The bunny chow is not, in its original form, a recipe. It is a decision: take a quarter, half, or full loaf of white bread, hollow out the inside, fill the cavity with curry, use the bread you removed as a lid. The decision was made in the Indian quarter of Durban, at some point in the 1940s, by someone whose name is disputed and whose circumstances are not. The most credible account holds that it was invented as a vessel for take-away food — a way for Indian restaurant owners to serve curry to Black customers who were not legally permitted to enter the restaurant under apartheid's licensing laws. The bread was the workaround. The curry inside was whatever was in the pot. What resulted was, accidentally and entirely, a perfect food.
Chef Yudhika Surender has been cooking Indian food in Durban for twenty-two years, first at her family's restaurant in Tongaat and now at her own establishment, Spice Route, in the Umhlanga precinct. Her reinterpretation of the bunny chow — which she presented at the Taste of Durban festival in February — takes the structure seriously while reconsidering everything inside it. The bread is a sourdough loaf, made with a starter she has maintained for nine years, baked to a crust that holds its form through the steam of a wet curry but yields at the exact pressure of a thumb. The curry is a lamb shoulder, slow-cooked for six hours with a masala ground in-house from whole spices, finished with fresh curry leaves and a spoonful of her grandmother's coconut milk reduction. "I am not trying to improve the bunny," she says, putting a plate in front of me at the counter of Spice Route. "I am trying to make it worthy of itself."
Two kilometres away, in a converted shipping container kitchen at the Warwick Triangle market, Sipho Ndlela is doing something rather different. Ndlela cooks from a hybrid tradition — his mother is Zulu, his father was raised in a Cape Malay household in Cape Town — and his bunny chow is an experiment in what happens when those two lineages meet in a curry. The lamb mince inside his quarter loaf is spiced with a combination of Cape curry paste and Zulu ulusu — the stewed offal dish that is as fundamental to Zulu cooking as any single thing — along with dried apricot, which adds a sweetness that reads, the first time you taste it, as almost wrong and then, a second later, as precisely right. "I didn't set out to make a fusion dish," he says. "I set out to cook what I know. This is what I know."
There is nothing wrong with innovation. But the original is original for a reason. You cannot improve the mathematics. You can only understand it better.
The third chef, Nisha Govindsamy, approaches the brief with the most austere ambition: she wants to make the bunny chow as it is served at the oldest bunny chow restaurants in the Victoria Street Market precinct — the kind that have been operating in the same location for forty years and have never once updated their menus. "My version is not a reinterpretation," she says, firmly. "It is a documentation." Her recipe uses the same spice profile as the chefs who were cooking bunny chow when she was a child: whole spices, tomato and onion base, no coconut milk, no reduction, no technique imported from a cooking school. A mutton curry that would have been recognised by the man who first hollowed out the loaf and probably would have made him feel that nothing important had been lost.

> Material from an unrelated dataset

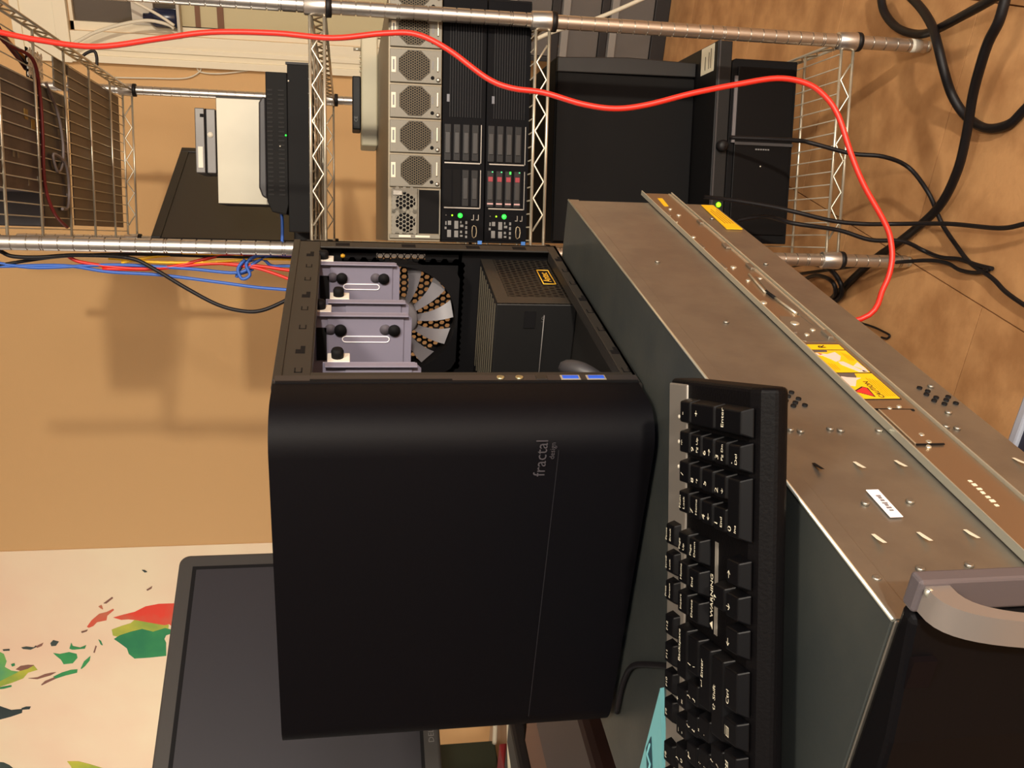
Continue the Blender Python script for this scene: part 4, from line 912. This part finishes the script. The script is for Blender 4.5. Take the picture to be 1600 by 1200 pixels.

The case for why the original is still untouchable is, in the end, a case about purpose. The bunny chow solved a specific problem — how to feed someone dignity when the law had decided to withhold it — and in solving that problem it created a food that is, in its mechanics, nearly perfect. The bread absorbs the curry as you eat. The architecture of the meal changes with every bite. The vessel becomes part of the experience in a way that no bowl or plate can replicate. "There is nothing wrong with innovation," says Yudhika Surender, back at Spice Route, watching a table of four work their way through a round of bunnies at lunch. "But the original is original for a reason. You cannot improve the mathematics. You can only understand it better."
The bunny chow is now available, in various forms, in restaurants in Cape Town, Johannesburg, London, and New York — a diaspora food that has travelled, as diaspora foods do, both intact and transformed. The tourists who come to Durban in increasing numbers looking for the authentic version are directed, by every food journalist and every local you ask, to the same places: the Victoria Street Market, the old establishments in the CBD, the takeaway shops that have not changed their signage since 1986. The reinterpretations by Surender and Ndlela and Govindsamy are worth eating. The original, from a place that has been serving it since before you were born, is worth the trip.